__AVAILABLE DATA__.
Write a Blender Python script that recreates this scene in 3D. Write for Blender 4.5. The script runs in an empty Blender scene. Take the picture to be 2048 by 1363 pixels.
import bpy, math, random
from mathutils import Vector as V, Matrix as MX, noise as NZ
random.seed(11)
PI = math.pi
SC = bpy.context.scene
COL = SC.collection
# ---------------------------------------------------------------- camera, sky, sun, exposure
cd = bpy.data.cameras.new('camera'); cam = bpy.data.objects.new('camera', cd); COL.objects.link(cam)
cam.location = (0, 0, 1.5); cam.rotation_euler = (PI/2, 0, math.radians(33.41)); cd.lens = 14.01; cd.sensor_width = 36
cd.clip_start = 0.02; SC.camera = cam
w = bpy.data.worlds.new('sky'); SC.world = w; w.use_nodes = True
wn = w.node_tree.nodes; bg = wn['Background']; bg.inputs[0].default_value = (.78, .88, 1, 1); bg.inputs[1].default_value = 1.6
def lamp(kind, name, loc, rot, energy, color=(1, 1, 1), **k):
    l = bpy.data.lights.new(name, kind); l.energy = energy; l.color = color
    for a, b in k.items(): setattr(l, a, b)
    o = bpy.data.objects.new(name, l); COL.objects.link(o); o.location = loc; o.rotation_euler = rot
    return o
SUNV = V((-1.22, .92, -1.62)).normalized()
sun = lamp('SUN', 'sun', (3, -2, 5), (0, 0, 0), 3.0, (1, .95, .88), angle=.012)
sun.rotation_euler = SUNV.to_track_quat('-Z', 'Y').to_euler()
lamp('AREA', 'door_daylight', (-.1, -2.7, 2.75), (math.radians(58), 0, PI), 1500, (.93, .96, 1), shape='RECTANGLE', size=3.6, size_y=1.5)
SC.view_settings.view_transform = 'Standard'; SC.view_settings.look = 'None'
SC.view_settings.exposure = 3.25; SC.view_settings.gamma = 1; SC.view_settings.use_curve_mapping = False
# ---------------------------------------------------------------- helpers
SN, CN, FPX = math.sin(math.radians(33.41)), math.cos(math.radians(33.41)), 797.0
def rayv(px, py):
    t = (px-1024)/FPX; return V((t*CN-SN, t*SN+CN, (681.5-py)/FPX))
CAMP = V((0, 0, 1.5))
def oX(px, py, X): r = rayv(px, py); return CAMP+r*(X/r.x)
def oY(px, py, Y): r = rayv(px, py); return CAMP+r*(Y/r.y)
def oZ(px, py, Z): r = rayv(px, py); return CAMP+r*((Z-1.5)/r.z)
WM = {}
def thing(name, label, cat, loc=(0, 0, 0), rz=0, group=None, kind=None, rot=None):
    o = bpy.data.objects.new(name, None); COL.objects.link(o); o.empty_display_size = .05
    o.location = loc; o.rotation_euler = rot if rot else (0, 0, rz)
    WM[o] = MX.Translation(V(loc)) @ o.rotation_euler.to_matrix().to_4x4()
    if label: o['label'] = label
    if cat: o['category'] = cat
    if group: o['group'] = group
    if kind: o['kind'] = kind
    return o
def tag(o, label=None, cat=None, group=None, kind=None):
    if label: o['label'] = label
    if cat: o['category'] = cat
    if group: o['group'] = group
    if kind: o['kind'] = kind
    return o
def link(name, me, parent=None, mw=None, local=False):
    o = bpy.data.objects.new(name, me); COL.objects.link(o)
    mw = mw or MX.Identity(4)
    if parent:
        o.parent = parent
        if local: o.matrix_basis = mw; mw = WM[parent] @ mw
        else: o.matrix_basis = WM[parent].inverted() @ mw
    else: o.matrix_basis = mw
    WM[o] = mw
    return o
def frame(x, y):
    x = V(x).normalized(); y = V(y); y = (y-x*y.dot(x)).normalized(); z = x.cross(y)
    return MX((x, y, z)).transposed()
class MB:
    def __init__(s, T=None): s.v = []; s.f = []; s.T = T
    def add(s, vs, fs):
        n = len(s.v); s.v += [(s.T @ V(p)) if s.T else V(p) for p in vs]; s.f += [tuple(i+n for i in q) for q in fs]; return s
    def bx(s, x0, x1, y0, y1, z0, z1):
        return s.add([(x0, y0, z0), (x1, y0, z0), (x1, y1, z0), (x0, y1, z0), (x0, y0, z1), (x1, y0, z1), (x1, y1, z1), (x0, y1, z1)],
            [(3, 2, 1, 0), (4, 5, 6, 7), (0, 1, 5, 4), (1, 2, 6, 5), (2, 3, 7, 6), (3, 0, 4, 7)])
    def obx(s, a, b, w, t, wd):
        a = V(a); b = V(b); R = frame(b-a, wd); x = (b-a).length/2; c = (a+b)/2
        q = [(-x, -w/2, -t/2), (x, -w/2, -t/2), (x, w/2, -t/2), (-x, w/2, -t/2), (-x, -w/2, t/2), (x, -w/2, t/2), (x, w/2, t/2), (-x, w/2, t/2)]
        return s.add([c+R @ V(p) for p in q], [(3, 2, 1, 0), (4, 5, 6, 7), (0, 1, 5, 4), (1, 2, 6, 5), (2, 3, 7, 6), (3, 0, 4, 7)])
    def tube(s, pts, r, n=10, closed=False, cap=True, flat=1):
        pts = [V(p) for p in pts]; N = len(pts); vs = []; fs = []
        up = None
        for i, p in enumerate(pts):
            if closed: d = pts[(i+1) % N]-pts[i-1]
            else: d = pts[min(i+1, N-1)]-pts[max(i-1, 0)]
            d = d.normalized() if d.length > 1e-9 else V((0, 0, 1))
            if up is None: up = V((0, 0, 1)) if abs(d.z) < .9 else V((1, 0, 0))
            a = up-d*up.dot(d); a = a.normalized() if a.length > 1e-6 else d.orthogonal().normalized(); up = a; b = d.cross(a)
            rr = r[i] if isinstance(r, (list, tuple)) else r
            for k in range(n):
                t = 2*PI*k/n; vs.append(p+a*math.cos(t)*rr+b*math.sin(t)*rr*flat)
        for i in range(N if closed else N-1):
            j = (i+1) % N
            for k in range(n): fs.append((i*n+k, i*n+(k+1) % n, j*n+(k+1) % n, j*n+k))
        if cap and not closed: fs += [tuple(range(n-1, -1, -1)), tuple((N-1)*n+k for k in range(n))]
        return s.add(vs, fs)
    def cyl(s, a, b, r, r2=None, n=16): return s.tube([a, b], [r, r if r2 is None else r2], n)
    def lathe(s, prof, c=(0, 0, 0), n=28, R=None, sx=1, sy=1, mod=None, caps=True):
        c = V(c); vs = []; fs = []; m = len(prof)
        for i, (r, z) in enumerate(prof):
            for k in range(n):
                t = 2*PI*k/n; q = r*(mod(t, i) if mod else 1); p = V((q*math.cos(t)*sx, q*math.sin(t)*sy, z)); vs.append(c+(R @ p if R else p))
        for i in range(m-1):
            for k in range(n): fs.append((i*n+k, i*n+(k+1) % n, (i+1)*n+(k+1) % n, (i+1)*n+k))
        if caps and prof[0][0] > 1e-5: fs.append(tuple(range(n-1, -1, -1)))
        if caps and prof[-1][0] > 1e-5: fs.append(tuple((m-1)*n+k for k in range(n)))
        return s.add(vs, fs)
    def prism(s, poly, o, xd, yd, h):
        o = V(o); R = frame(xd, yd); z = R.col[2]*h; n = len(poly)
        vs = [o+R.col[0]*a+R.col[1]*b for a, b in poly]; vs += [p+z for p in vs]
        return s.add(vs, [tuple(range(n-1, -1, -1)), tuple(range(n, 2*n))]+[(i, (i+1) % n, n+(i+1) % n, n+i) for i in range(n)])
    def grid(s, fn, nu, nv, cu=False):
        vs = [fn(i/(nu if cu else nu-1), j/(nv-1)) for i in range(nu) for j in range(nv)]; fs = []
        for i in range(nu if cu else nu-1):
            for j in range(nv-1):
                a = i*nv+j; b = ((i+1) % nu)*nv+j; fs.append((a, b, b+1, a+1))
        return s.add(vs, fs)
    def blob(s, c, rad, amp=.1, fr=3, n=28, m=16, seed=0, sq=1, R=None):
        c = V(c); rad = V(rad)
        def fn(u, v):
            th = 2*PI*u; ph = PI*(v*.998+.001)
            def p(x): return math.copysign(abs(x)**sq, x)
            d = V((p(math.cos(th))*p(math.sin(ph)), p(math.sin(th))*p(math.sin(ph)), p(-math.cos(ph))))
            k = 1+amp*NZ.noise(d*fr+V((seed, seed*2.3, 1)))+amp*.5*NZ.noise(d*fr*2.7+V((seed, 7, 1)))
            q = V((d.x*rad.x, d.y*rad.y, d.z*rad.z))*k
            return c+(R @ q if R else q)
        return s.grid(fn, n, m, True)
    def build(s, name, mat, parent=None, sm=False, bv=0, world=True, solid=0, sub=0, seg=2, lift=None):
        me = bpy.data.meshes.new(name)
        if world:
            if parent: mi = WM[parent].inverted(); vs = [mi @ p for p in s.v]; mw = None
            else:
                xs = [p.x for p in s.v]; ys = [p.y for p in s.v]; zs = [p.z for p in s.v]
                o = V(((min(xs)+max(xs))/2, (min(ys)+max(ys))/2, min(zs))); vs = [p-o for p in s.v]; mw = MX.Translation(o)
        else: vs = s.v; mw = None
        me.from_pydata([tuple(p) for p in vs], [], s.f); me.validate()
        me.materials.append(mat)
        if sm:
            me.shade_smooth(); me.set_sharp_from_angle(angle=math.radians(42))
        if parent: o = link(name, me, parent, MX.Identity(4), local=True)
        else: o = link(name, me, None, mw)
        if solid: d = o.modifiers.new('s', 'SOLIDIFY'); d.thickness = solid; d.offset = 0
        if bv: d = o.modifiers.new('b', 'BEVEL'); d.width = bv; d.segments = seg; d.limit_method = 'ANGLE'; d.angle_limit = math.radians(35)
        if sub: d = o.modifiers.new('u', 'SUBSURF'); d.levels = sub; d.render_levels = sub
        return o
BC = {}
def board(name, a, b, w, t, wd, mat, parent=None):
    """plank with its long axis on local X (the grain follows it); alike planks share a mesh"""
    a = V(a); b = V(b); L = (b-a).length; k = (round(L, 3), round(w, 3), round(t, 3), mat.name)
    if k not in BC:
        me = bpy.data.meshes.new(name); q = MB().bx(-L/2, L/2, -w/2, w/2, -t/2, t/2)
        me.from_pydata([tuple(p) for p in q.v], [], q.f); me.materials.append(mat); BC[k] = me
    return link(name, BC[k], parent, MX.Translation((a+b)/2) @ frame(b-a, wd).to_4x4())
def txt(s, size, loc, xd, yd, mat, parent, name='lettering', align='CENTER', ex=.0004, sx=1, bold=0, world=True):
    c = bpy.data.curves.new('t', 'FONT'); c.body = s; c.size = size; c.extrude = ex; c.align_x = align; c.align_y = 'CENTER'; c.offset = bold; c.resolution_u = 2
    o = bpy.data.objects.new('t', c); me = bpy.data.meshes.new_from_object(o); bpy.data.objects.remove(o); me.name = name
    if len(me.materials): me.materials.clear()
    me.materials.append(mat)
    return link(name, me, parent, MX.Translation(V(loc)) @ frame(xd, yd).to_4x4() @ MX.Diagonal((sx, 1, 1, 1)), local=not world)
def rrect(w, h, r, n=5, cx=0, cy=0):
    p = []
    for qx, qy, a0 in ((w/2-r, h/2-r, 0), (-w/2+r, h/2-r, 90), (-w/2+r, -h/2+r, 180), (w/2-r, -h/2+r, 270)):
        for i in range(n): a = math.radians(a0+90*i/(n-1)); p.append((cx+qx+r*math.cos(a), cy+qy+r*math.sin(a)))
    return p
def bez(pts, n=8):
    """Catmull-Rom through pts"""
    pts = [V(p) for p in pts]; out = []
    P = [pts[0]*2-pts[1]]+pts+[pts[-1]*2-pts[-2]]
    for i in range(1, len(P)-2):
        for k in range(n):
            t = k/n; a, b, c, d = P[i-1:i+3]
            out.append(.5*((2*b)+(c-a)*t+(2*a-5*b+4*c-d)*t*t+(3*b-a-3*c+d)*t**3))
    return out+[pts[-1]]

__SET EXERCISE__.
Lines containing "scene" are to be counted. State the total and add nothing.

__RESPONSE TO THIS EXERCISE__.
2